The next morning I woke to the sound of my soul calling out to find beauty around me, to see a different image than the day before. So I took myself to the local botanical gardens, and indeed was greeted by  smiling faces of the infinite forms of creation. A spider just beginning a web with dew drops glistening, butterflies flitting about sucking sweet nectar, and fields of flax stretching themselves towards the sky, as if to say, “Look mom, look how far I can reach! When I grow up I’m gonna touch the clouds!”

It was a sweet, lingering day. One with so much flavor that it hangs on the palate because it knows you will need to draw on this memory very soon. And indeed I did. The next three days were ones filled with deep pain, confusion and sadness. By the end of the week, three of my relationships were forever changed, one had chosen to leave my life, another is more distant because I realized, once again, not everyone is comfortable with the depth of vulnerability their soul is calling them to, and the third… I don’t know, I am still finding my way through. Life is finding a way.

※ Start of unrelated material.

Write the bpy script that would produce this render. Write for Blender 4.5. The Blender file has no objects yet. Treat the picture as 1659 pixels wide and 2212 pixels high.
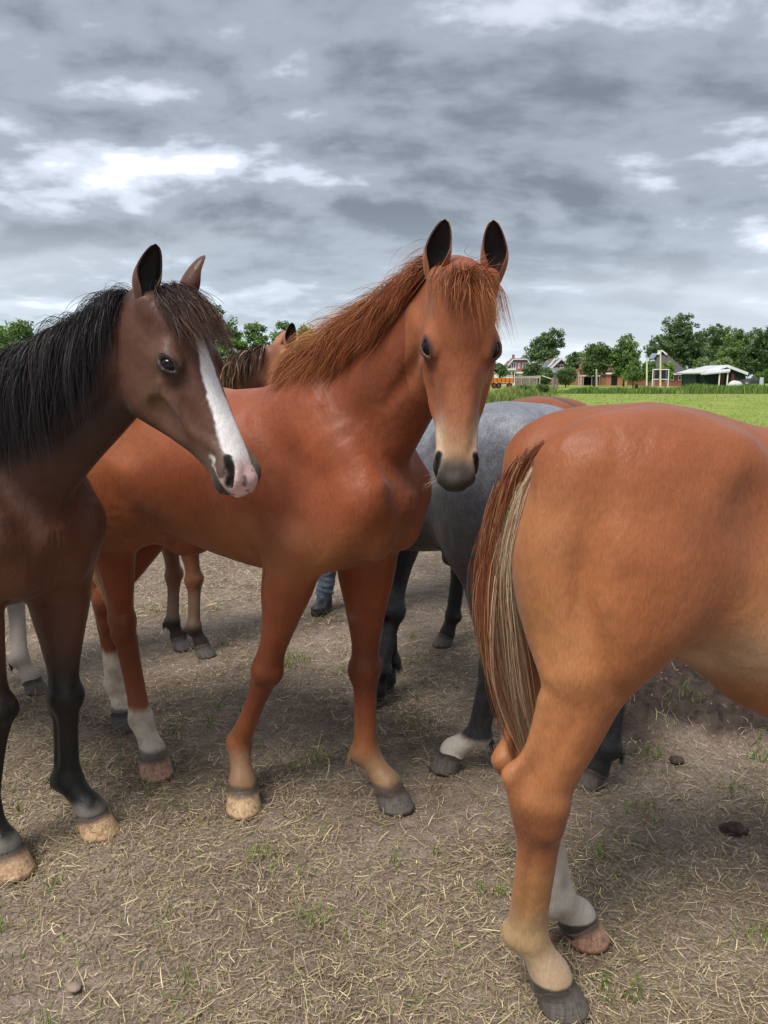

Carl Jung said, “Thus I suffered and was miserable, but it seems that life was never wanting and even in the blackest night, and just there, by the grace of God I could see a great light. Somewhere there seems to be great kindness in the abysmal darkness of the Deity.”

Isn’t this the basic paradox of life, that in times of great loss and anger the pulse of my life, that heartbeat of anguish and love, waits for everything to be stripped away? And so in that nakedness I am exposed – my empty hands  reaching out to feel the presence of everything that speaks a wordless, universal language through me and to me. “Hold onto nothing in order to know the presence of everything, this is how life finds a way, this is how spirit finds a way.”

So this week I make visible once again that God comes in every voice, every memory, and in every moment of weariness and exultation. To close off any of these is to close off life. I am on a journey, rarely knowing the outcome, but a journey that honors my endless connection to all life, that challenges me and gives me an eternal invitation to bring that life, that light of spirit, into the world, to make the invisible visible, to be the blossoming heart, the pulsating bloodstream of life finding a way.